LCM Alum Jason Appleson Blends Faith and Finance

February 28, 2013

But once he arrived at Touro, his goals began to crystallize. Not even five years removed from earning his B.S., Appleson is steadily employed as an FRBNY credit risk associate, which involves applying a relatively new advent called “stress tests” to large investments banks—or hypothetically adverse economic scenarios in order to gauge their readiness to ensure financial stability. In other words, Appleson is one of many FBRNY CFAs who help keep financial institutions honest, which is no slight task in the wake of their recent and economic turbulence.

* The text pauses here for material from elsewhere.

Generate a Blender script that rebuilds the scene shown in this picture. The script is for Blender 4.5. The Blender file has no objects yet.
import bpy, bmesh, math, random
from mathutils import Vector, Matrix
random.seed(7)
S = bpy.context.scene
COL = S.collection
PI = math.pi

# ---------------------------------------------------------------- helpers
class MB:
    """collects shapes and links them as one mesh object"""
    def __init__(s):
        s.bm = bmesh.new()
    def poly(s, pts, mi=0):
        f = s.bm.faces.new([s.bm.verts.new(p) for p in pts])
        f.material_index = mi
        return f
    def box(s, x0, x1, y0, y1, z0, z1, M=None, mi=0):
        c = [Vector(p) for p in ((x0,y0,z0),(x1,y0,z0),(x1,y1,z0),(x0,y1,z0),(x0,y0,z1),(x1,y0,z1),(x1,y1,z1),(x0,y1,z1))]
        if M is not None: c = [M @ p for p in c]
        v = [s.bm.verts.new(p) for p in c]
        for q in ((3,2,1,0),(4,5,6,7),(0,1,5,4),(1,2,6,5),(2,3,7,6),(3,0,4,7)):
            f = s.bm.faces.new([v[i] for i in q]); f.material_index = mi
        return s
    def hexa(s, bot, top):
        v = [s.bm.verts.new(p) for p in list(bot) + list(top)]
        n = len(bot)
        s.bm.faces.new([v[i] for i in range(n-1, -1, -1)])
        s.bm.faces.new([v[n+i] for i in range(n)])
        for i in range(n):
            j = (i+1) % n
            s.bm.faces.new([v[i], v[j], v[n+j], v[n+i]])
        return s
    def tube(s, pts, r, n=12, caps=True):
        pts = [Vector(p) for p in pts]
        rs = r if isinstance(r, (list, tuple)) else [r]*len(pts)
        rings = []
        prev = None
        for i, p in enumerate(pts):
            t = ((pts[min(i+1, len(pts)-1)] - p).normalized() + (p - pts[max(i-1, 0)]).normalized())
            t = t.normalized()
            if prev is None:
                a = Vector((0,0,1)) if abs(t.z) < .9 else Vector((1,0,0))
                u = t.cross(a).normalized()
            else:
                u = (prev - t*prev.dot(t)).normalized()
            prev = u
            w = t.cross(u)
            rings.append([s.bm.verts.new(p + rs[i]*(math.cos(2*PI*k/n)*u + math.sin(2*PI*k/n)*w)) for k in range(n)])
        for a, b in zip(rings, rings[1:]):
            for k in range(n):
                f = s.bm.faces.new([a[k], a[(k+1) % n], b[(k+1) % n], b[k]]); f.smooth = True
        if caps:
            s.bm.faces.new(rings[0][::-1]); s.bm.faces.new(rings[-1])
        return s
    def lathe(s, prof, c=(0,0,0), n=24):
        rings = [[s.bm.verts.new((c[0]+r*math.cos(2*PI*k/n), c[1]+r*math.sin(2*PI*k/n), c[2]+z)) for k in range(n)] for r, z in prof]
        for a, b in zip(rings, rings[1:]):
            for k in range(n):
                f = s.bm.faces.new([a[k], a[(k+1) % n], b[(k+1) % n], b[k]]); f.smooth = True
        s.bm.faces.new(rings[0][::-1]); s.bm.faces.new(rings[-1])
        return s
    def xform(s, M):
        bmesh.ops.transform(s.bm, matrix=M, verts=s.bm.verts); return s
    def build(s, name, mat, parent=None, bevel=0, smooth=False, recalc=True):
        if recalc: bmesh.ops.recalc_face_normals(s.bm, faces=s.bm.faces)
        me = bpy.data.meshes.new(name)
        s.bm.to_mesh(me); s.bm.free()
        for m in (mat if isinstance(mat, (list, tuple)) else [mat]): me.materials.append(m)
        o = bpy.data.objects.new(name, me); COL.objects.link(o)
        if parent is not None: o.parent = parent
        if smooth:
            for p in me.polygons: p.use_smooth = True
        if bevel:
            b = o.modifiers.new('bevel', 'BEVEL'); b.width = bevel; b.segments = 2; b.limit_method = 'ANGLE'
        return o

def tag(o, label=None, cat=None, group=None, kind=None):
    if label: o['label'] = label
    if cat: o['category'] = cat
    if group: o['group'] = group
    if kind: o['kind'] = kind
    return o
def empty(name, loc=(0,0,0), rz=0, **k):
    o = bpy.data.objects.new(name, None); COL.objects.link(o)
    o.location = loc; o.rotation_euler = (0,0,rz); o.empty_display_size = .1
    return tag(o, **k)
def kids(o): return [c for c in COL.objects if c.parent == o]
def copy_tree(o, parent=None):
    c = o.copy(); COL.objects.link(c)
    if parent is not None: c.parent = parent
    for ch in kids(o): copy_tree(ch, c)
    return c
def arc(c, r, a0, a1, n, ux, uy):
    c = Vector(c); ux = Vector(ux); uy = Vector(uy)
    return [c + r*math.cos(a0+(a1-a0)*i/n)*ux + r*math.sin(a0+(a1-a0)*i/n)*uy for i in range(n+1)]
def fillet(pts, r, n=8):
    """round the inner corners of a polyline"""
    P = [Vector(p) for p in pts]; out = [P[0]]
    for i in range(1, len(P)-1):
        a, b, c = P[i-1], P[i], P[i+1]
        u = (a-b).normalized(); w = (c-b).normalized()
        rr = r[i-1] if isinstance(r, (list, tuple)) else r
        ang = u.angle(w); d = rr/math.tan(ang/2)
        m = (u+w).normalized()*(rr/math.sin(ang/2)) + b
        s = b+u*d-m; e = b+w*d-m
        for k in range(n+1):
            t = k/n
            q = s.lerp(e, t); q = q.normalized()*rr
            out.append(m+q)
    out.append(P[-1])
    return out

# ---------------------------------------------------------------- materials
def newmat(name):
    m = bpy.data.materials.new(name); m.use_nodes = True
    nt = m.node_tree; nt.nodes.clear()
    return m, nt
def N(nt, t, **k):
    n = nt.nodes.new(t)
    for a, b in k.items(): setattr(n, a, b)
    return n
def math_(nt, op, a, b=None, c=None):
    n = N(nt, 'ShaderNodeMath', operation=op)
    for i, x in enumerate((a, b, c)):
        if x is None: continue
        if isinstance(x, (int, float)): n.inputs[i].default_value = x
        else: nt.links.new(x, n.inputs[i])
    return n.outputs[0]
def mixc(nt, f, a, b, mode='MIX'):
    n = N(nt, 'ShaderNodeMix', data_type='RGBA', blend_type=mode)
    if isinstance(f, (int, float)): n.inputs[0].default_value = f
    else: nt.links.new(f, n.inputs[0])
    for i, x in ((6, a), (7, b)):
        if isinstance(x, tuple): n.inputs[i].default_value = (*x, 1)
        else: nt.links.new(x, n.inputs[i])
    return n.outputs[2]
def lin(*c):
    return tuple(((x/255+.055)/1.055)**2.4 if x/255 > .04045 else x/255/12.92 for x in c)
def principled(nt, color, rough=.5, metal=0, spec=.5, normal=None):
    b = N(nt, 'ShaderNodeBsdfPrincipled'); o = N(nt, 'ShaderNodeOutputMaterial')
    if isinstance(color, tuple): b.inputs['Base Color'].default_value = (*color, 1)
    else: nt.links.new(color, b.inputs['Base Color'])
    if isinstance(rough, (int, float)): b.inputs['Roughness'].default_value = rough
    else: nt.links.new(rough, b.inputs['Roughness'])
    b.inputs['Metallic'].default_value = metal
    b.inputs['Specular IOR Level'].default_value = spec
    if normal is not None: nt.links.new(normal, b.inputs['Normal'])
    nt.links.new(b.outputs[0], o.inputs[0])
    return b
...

In the midst of a busy work day at his Manhattan office, the current Queens resident explains how he discovered his calling, what average Americans can do to safeguard their investments and why faith has been the driving force behind his life and career.

Touro: When did you realize that finance would best utilize your skillset?

Jason Appelson: Basically, my brother did accounting, he hated it. My sister did marketing, she couldn’t find a job. I knew I wanted to go into business from working odd jobs over the summer, so by process of elimination, it’s finance.

Touro: And has your career so far harnessed all the knowledge and instincts you developed in school?

JA: Once I chose finance, I was very happy with my decision, or else I would have probably stopped. I spent a year at Yeshiva University before I went to Touro, and found the programs on par with each other. When I entered the financial field, I was working with some people from Ivy League schools, who I felt more or less had similar backgrounds, and I was able to keep up..

Touro: So in your personal opinion, understanding it’s not a reflection of the FBRNY’s, how did we get in this economic mess and how can we get ourselves out?

JA: Risk-taking continued to rise with certain assumptions [banks] had based on historical information. But when those assumptions didn’t pan out, everyone holding their securities and derivatives related to those securities suffered severe stress. So being able to understand how those securities can move up or down in times of severe stress can hopefully prevent another crisis like that from happening again.

Touro: Best you can tell, are the banks cooperating in a meaningful way in these stress tests?

JA: Obviously, banks have an interest to make money, and we have an interest to regulate the risk, so at times, we’re at cross-purposes. But banks are very cooperative in general, and they do understand the need for regulation and have embraced some of the processes, including stress testing.

Touro: Have you been able to balance your Jewish observance with the demands of working in finance?

JA: I still try and find time to learn and study Jewish studies while I’m working, and continue to study for career certification. I’m going to enroll in graduate school for business next year as well, and while I think it’s important to look forward in your career, for me, one of my personal objectives was to also maintain my Judaism and continue to grow in Judaism. On Thursday nights, I’m still learning at Lander College with one of the rabbis. It’s a, “Do you live to work or work to live?” kind of thing, but understanding who you are and where you come from is something that defines your work practices and your accomplishments.

Touro: And what was the biggest challenge in earning your CFA?

JA: It was really time management, because there’s such a large commitment to studying. One way in which Lander prepared me to do that was the long schedule you have, where you start with [beis medrash] learning in the morning and you take your secular classes in the afternoon. So I was used to long days and finding the time to do homework and take tests.